- Your task
Pick out each line containing the string "from".

- Supplied material
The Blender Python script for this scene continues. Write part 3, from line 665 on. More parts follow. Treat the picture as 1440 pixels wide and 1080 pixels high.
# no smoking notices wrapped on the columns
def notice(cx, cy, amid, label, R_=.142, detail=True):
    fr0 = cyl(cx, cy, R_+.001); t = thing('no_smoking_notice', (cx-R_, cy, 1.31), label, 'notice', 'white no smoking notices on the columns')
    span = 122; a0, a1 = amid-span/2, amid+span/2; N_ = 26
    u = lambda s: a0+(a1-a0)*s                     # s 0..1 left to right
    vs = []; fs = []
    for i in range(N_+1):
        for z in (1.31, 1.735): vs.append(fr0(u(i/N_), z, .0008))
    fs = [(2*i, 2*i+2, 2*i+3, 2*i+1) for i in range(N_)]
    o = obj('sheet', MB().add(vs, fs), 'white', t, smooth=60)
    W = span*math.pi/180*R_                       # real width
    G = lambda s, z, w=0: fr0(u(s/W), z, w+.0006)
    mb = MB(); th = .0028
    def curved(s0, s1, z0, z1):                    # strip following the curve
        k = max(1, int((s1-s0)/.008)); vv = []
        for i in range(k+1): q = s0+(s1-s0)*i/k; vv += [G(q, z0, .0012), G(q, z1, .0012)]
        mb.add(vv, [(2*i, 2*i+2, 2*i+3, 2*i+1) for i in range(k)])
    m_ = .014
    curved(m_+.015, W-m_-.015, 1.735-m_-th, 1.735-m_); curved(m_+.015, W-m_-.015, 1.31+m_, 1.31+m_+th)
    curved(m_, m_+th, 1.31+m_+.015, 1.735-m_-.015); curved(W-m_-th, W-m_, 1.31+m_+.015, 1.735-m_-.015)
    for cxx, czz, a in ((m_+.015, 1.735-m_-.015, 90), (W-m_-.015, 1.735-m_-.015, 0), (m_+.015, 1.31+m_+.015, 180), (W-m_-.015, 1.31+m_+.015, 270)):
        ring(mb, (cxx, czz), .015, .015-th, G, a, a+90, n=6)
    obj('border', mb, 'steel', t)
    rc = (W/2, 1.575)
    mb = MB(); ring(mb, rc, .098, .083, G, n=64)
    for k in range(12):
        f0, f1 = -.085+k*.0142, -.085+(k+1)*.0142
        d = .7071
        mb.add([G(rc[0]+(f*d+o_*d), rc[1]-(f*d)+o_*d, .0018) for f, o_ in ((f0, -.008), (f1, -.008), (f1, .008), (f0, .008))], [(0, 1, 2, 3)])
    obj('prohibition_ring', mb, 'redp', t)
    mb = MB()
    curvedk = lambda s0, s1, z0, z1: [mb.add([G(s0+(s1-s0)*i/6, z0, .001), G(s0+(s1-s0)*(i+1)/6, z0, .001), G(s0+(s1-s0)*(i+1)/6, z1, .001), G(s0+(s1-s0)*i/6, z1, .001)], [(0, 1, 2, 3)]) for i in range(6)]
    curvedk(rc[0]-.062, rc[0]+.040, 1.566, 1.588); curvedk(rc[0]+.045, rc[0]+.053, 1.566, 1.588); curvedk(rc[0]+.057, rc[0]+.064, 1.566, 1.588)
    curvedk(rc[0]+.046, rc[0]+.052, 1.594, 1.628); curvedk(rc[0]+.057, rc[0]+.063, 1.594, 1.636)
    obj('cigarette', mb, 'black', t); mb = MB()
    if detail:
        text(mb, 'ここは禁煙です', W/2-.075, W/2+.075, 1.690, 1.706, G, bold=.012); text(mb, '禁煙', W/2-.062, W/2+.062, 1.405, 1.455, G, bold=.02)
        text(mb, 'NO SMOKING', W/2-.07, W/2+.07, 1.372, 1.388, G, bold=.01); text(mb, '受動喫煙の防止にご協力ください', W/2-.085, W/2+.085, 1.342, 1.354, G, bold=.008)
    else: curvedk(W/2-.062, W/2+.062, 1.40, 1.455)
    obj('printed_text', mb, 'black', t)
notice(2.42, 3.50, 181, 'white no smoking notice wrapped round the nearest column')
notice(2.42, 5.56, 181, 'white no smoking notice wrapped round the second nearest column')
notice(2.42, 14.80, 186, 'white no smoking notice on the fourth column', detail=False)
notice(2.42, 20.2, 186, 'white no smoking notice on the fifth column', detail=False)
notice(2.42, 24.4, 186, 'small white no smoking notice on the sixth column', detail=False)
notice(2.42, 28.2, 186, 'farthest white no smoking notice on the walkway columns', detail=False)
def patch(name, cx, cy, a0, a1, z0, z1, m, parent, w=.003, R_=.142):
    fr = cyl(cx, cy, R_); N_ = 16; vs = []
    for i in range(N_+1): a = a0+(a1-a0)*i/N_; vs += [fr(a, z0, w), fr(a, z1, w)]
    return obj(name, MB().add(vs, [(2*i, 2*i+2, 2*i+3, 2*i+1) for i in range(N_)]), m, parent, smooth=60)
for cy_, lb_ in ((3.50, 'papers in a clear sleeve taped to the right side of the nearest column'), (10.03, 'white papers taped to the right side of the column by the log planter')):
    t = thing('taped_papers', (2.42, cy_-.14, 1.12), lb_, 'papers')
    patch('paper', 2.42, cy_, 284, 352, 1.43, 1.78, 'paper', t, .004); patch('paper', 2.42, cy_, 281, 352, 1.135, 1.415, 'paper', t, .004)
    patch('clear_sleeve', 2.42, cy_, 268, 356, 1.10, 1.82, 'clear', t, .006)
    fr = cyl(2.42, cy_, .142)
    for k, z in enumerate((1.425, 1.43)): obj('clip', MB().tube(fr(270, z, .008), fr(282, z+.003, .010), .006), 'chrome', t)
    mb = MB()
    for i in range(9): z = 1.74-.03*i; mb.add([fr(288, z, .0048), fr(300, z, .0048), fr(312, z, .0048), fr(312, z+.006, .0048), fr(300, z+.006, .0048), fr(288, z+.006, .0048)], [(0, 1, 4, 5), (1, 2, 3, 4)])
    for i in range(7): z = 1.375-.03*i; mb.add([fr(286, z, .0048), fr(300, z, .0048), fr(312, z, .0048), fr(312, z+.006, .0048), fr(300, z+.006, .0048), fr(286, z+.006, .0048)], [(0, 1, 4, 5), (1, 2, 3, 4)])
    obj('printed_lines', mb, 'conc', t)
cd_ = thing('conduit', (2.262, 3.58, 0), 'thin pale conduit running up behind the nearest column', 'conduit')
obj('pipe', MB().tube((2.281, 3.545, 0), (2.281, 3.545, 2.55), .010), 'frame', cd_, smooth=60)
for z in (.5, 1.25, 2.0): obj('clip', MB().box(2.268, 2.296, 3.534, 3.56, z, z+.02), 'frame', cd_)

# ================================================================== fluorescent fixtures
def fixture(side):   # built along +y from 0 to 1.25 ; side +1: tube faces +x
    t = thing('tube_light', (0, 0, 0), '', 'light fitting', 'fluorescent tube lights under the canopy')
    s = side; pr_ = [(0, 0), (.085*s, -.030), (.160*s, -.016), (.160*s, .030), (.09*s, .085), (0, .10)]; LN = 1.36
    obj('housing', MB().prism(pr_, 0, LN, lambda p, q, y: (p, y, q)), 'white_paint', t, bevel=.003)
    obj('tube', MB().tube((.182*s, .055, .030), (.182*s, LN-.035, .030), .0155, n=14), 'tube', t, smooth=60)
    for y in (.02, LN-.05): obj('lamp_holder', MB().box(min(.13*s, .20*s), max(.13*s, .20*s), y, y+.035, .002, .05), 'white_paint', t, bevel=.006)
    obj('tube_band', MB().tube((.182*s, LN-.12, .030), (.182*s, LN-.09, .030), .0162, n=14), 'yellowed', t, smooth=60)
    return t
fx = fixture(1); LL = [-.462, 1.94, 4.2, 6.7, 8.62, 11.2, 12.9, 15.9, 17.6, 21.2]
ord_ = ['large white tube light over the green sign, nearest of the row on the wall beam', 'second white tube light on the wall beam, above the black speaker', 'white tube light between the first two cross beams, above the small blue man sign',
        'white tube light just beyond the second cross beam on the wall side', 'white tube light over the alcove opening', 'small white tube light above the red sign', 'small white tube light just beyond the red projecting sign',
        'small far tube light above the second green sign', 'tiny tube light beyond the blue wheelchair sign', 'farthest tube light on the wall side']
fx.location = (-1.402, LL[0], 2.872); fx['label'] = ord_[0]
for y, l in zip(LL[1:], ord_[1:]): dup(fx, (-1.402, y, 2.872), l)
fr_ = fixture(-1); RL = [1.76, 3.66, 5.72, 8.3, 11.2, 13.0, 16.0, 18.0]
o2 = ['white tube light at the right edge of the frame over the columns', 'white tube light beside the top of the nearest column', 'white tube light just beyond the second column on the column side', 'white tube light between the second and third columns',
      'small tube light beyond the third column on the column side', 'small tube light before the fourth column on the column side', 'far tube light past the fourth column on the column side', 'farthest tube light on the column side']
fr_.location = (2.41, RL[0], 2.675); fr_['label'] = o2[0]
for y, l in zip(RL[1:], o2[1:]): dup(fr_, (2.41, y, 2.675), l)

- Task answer
The Blender Python script for this scene continues. Write part 3, from line 665 on. More parts follow. Treat the picture as 1440 pixels wide and 1080 pixels high.
def fixture(side):   # built along +y from 0 to 1.25 ; side +1: tube faces +x